One of the themes of Media Creature is the great divide between the traditional media companies (which range from ESPN to Scripps to Time, Inc.) and the non-traditionalists (anything digital); in short, the two sides don't see eye-to-eye very often. Thus, it was surprising to see that one outgrowth of the pending merger of NBC Universal and Comcast is a Silicon Valley-based equity fund to be headed by Amy Banse, who is currently president of Comcast Interactive Media, per AllThingsD. Could east finally be meeting west?

You could interpret this as nothing more than a consolidation of entities that already existed. Though details are bit dodgy on how this is all going to work, apparently the new fund will merge two existing ones -- Peacock Equity, which has been run by GE Capital and NBCU, and Comcast Interactive Capital. But there appear to be big differences here, too: the biggest being that, for the first time in either Comcast's, or NBCU's, history, they will have a true presence in Silicon Valley.

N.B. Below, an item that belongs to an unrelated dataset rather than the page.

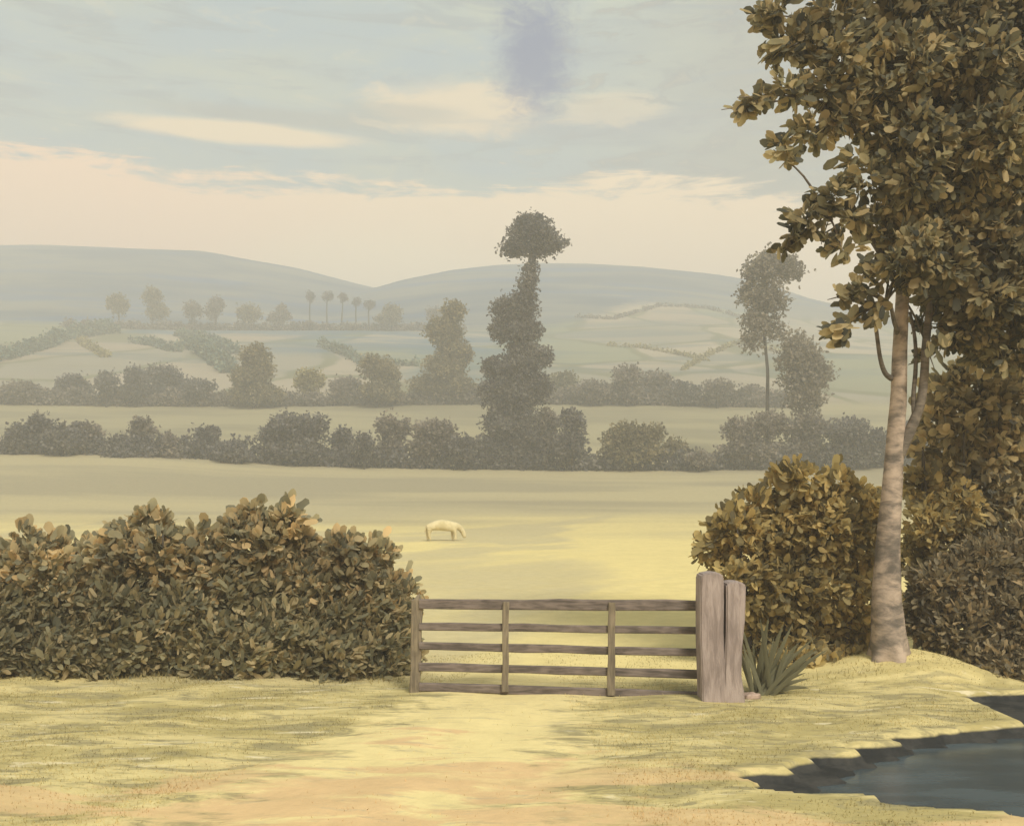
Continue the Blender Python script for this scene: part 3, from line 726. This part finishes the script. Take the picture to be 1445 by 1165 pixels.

That matters.

It's partly about proximity to the movers and shakers on the left coast, but also about mindset. While there are certainly East Coast-based v.c.'s, particularly in Silicon Alley, most of the action still centers around the anything-is-possible world view that typifies California's tech culture. Also, Google vs. Facebook wars aside, it's a less protectionist culture, which means that, just maybe, NBCU and Comcast would finally understand -- as most traditional media companies don't -- that protecting old models at the expense of new ones may only be the way to win battles for audiences and ad dollars. Those models won't win the overall war.

With the exception of an early investment in TiVo, to date the two existing funds seem to have been playing around with respectable, but not world-altering, tech companies like CitySearch and ad infrastructure play The Rubicon Project, neither of which have massive implications for NBCU/Comcast's business going forward. Banse, however, has been more involved in what will be the sweet spot in digital for television companies going forward: finding ways to profit from streaming content online. During her time at the helm of CIM, she's worked on sites such as xfinity.tv, which streams premium video content, like Hulu.

This is all speculative, of course. But one obvious way for traditional media companies to win at digital is to have an equity stake on how it shakes out going forward. This new, as-yet-unnamed fund, looks like a more definitive step in that direction.